**Written instruction**
Tally the lines holding the word "script" and state the count by itself.

**Material shown**
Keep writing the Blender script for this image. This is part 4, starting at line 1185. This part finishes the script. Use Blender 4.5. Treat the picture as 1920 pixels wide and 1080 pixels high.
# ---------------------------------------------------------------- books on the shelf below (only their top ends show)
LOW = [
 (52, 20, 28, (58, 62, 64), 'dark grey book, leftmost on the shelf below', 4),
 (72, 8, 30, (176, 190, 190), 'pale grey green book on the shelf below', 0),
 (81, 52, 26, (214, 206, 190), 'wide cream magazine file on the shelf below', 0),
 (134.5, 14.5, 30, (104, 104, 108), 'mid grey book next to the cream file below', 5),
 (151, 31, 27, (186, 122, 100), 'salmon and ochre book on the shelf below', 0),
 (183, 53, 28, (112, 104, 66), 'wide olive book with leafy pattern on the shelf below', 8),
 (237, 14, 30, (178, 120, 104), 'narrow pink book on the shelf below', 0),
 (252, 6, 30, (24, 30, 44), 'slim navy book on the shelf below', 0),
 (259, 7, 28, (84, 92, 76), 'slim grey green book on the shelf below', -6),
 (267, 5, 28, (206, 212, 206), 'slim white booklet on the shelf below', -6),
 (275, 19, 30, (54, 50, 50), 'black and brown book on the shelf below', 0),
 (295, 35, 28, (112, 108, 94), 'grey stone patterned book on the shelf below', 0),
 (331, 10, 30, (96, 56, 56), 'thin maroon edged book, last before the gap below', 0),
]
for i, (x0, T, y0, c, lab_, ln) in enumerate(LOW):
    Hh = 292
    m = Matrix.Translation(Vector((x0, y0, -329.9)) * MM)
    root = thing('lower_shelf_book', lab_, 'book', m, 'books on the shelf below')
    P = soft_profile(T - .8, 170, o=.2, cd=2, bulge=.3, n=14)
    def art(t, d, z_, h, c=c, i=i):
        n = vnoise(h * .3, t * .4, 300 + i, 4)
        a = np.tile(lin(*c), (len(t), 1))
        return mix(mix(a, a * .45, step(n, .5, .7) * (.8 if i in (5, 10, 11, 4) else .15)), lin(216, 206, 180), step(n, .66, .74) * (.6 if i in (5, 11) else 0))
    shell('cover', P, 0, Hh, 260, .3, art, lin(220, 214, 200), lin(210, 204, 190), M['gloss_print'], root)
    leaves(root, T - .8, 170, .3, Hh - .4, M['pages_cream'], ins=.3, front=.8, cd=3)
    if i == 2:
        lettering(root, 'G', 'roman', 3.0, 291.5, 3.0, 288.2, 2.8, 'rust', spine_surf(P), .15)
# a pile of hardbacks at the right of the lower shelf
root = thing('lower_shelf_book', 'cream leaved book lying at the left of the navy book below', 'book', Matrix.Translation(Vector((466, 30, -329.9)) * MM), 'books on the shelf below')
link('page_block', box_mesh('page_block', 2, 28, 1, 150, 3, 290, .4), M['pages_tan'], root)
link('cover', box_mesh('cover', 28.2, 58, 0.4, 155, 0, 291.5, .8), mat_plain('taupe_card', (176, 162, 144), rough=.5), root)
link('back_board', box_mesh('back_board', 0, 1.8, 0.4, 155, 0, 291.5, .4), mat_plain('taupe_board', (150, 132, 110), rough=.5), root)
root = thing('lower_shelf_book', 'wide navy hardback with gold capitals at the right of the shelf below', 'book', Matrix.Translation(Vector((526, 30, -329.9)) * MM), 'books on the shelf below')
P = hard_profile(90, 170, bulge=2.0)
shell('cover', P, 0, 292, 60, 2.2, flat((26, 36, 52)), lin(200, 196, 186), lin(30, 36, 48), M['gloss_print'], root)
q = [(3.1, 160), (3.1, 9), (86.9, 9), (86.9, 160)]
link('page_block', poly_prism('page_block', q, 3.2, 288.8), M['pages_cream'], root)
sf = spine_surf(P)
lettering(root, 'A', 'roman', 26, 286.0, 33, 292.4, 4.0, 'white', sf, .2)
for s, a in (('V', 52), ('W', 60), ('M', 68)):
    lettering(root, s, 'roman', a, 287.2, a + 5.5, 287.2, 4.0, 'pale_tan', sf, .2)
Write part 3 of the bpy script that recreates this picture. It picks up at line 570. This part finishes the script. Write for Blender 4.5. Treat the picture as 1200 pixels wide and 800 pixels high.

**Solution for this problem**
2